*WHAT IS NEEDED:* Pick out every line that holds the string "Write" and copy it.

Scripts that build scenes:
:::::
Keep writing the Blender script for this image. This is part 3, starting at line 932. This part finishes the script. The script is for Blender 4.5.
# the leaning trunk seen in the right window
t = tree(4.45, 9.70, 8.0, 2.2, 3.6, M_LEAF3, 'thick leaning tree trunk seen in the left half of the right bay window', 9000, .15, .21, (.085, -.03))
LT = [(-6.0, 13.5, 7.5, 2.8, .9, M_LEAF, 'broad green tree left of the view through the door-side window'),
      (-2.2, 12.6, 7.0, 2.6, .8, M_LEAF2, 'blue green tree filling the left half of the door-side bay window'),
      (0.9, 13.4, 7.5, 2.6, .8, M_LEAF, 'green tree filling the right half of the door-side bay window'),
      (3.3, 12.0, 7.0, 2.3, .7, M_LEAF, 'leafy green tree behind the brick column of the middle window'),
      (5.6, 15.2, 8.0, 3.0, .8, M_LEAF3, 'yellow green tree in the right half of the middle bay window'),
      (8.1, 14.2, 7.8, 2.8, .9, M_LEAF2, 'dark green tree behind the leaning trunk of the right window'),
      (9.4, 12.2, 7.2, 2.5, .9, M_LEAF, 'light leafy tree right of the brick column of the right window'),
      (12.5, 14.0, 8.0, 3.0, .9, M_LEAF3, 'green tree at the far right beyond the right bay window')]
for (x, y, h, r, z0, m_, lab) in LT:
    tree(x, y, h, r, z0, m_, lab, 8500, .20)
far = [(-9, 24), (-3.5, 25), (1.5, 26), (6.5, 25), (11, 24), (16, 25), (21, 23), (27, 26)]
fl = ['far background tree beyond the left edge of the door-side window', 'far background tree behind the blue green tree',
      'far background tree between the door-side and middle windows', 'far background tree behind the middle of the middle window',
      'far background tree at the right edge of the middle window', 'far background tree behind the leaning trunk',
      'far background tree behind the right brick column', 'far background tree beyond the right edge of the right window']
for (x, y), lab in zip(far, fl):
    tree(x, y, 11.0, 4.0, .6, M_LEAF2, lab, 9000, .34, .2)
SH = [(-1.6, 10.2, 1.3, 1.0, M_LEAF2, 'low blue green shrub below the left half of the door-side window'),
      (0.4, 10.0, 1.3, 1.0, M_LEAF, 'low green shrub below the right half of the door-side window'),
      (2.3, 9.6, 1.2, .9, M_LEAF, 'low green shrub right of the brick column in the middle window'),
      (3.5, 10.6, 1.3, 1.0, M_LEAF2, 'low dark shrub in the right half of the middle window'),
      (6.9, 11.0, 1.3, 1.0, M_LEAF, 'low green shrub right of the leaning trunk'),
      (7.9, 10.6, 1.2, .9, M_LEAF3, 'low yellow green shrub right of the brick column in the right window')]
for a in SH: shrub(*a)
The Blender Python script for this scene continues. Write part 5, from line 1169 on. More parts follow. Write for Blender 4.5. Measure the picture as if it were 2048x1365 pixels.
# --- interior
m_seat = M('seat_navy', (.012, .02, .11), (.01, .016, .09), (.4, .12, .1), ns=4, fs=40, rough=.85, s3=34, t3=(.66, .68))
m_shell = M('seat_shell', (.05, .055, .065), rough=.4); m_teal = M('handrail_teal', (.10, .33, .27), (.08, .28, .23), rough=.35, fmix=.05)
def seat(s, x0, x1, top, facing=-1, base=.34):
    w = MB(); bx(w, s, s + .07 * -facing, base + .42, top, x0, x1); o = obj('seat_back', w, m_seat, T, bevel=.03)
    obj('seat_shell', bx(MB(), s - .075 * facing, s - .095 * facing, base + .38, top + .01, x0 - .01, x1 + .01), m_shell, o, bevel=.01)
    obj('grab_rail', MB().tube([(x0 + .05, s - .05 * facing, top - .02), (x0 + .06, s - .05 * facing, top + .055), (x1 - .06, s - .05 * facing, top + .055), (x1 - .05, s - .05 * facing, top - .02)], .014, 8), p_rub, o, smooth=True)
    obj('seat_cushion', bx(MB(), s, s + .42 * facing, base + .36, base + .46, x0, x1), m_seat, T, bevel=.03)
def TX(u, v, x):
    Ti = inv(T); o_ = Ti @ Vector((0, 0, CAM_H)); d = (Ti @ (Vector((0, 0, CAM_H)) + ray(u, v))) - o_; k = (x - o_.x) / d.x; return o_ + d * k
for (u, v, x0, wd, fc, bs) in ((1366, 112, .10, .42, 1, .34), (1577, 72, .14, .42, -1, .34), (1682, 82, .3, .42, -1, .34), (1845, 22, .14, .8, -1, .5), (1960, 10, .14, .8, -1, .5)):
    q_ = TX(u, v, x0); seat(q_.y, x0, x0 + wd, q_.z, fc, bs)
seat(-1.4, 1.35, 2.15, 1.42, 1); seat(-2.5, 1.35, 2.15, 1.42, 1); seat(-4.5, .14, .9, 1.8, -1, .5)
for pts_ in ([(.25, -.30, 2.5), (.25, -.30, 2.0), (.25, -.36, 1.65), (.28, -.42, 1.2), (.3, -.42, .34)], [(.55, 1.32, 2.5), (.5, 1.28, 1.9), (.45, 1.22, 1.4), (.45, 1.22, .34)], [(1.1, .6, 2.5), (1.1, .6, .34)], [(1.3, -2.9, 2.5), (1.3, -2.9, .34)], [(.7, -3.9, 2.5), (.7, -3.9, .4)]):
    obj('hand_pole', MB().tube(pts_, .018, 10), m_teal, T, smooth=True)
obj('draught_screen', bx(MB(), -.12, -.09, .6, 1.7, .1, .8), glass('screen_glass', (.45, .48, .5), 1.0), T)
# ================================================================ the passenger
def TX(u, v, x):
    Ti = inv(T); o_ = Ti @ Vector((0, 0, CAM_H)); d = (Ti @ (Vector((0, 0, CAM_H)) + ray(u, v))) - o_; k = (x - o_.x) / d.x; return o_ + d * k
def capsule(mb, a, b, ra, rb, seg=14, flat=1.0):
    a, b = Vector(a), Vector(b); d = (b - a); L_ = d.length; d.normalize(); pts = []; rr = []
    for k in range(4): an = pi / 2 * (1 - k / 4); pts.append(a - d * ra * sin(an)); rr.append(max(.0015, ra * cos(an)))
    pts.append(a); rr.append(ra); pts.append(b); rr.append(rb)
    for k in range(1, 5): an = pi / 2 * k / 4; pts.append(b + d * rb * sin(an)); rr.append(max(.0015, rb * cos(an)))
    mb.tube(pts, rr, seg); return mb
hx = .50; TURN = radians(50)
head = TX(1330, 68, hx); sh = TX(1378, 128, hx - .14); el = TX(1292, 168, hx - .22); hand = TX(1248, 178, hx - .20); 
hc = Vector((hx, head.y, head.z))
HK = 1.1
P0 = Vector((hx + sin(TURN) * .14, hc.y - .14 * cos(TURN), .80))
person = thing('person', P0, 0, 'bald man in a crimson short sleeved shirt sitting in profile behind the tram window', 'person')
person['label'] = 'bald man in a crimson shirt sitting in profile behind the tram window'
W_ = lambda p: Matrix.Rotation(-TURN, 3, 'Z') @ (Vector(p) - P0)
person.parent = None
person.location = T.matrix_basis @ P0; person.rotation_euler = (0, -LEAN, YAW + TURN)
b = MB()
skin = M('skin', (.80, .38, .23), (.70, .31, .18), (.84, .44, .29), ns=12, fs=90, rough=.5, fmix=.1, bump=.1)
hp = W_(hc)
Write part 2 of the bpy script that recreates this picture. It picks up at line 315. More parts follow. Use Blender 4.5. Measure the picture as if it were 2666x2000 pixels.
:::::
*THE RESPONSE:*
The Blender Python script for this scene continues. Write part 5, from line 1169 on. More parts follow. Write for Blender 4.5. Measure the picture as if it were 2048x1365 pixels.
Write part 2 of the bpy script that recreates this picture. It picks up at line 315. More parts follow. Use Blender 4.5. Measure the picture as if it were 2666x2000 pixels.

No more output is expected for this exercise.